Bulgaria will not stop wave of refugees if Turkey opens its borders, PM Borrisov says
| AA Photo


Bulgaria will not stop a wave of refugees from Turkey if Ankara opens its borders, Bulgarian Prime Minister Boyko Borissov said Friday amid the ongoing anti-terror operation in northern Syria.

"If 50,000-100,000 migrants come to the fence (along Bulgaria's border with Turkey), neither I nor Karakachanov (Deputy Prime Minister and Defence Minister Krassimir Karakachanov) will order the army or the police to open fire. They will bring the fence down and will cross," Borissov said.

The prime minister noted that now the pressure on the Bulgarian border "is zero," which is why the agreement between Turkey and EU should be observed.

"As of this moment, our relations with Turkey are perfect, and this is one more factor of the quiet situation on our border," Borissov said, adding that Bulgaria's relations with Turkey are "good-neighbourly."

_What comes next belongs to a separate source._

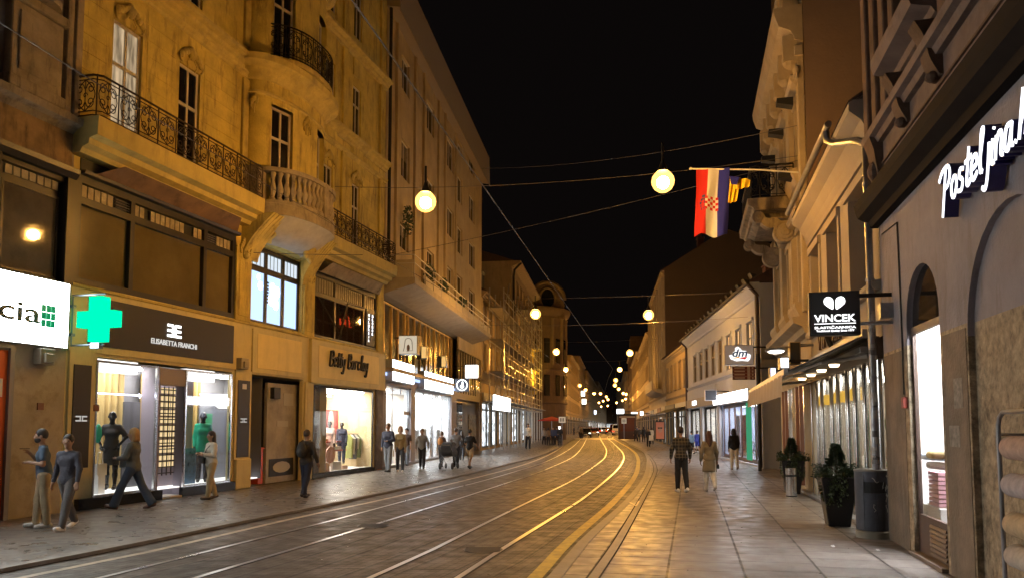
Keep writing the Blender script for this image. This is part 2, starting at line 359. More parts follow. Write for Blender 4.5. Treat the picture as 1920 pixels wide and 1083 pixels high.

Borissov's remarks come a day after President Recep Tayyip Erdoğan called on the EU to "pull itself together" and warned that if the bloc labelled the anti-terror operation in northern Syria an occupation he would "open the gates and send 3.6 million refugees" to Europe.

Turkey launched Operation Peace Spring, the third in a series of cross-border anti-terror operations in northern Syria targeting terrorists affiliated with Daesh and the PKK's Syrian offshoot the People's Protection Units (YPG), on Oct. 9 at 4 p.m.

The operation, conducted in line with the country's right to self-defense borne out of international law and U.N. Security Council resolutions, aims to establish a terror-free safe zone for Syrians return in the area east of the Euphrates River controlled by the U.S.-backed Syrian Democratic Forces (SDF), which is dominated by YPG terrorists.

The PKK — listed as a terrorist organization by Turkey, the U.S. and the European Union — has waged a terror campaign against Turkey for more than 30 years, resulting in the deaths of nearly 40,000 people, including women, children and infants.

Turkey has long decried the threat from terrorists east of the Euphrates in northern Syria, pledging military action to prevent the formation of a "terrorist corridor" there.

Since 2016, Turkey's Euphrates Shield and Olive Branch operations in northwestern Syria have liberated the region from YPG/PKK and Daesh terrorists, making it possible for nearly 400,000 Syrians who fled the violence to return home.